Der UN-Sondergesandte Brahimi während der Friedensgespräche in Genf.

Vor Beginn der Gespräche war es am 22. Januar vor laufenden Kameras ruppig zugegangen: Der syrische Außenminister Walid Muallem und der Präsident der Nationalen Koalition, Ahmed Dscherba, überzogen sich auf der internationalen Syrien-Konferenz in Montreux gegenseitig mit Beschimpfungen.

Wie groß die Gegensätze noch immer sind, zeigt sich beim Thema Übergangsregierung, mit dem Assads Zukunft verbunden ist. Auf der ersten Genfer Syrien-Konferenz 2012, an der die Konfliktparteien nicht teilnahmen, war eine Interimsregierung beschlossen worden. Für Brahimi und UN-Generalsekretär Ban Ki Moon sind diese Beschlüsse die Basis für die jetzigen Verhandlungen.

Von der Diktatur zur Demokratie

Die Opposition will einen Amtsverzicht des Machthabers. "Wir bestehen auf der Bildung einer Übergangsregierung, ohne den Tyrannen Assad", sagte die Sprecherin der Nationalen Koalition, Rafif Jouejati. "Wir sind hier in Genf, um den Übergang von der Diktatur zur Demokratie einzuleiten, Assad aber will weiter seine Schreckensherrschaft ausüben."

Das Assad-Regime versprach zwar, die Genfer Erklärung von 2012 "Paragraf für Paragraf" durchzugehen. Doch von konkreten Verhandlungen wollten die Assad-Gesandten nichts wissen. "Es gibt da nichts, was Übergangsregierung heißt", zischte Bouthaina Schaaban, politische Beraterin des Machthabers Assad. Stattdessen brachte sie ein anderes Modell ins Spiel: Eine "Regierung der nationalen Einheit". Darin müssten auch der amtierende Präsident und seine Gefolgsleute ihren Platz finden.

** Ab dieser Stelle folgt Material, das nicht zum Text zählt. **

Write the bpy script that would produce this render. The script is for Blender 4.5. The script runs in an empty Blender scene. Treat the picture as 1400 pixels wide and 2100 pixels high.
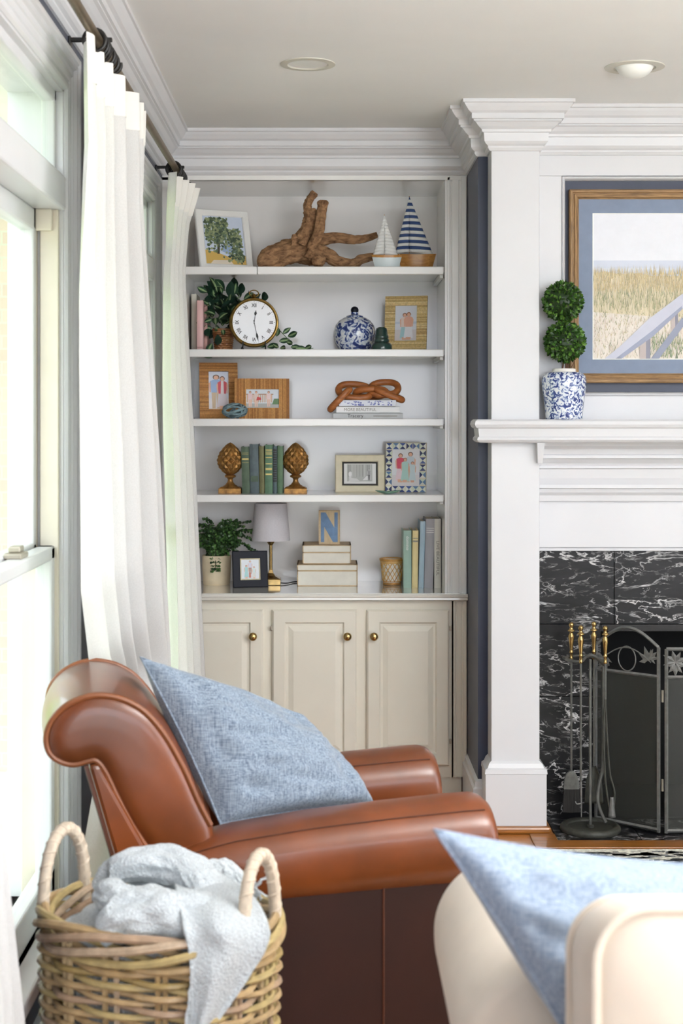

Wie will Brahimi diesen Gegensatz überbrücken? Er setzt vor allem auf diplomatische Rückendeckung der Amerikaner und Russen: Washington müsste auf den syrischen Widerstand mäßigend einwirken, Moskau sollte das Assad-Regime zu Konzessionen drängen. Die USA und Russland versicherten, dass sie Brahimi nicht alleine lassen. Schon am Wochenende wollen die Außenminister John Kerry (USA) und Sergej Lawrow (Russland) bei der Sicherheitskonferenz in München über ihre Strategien sprechen.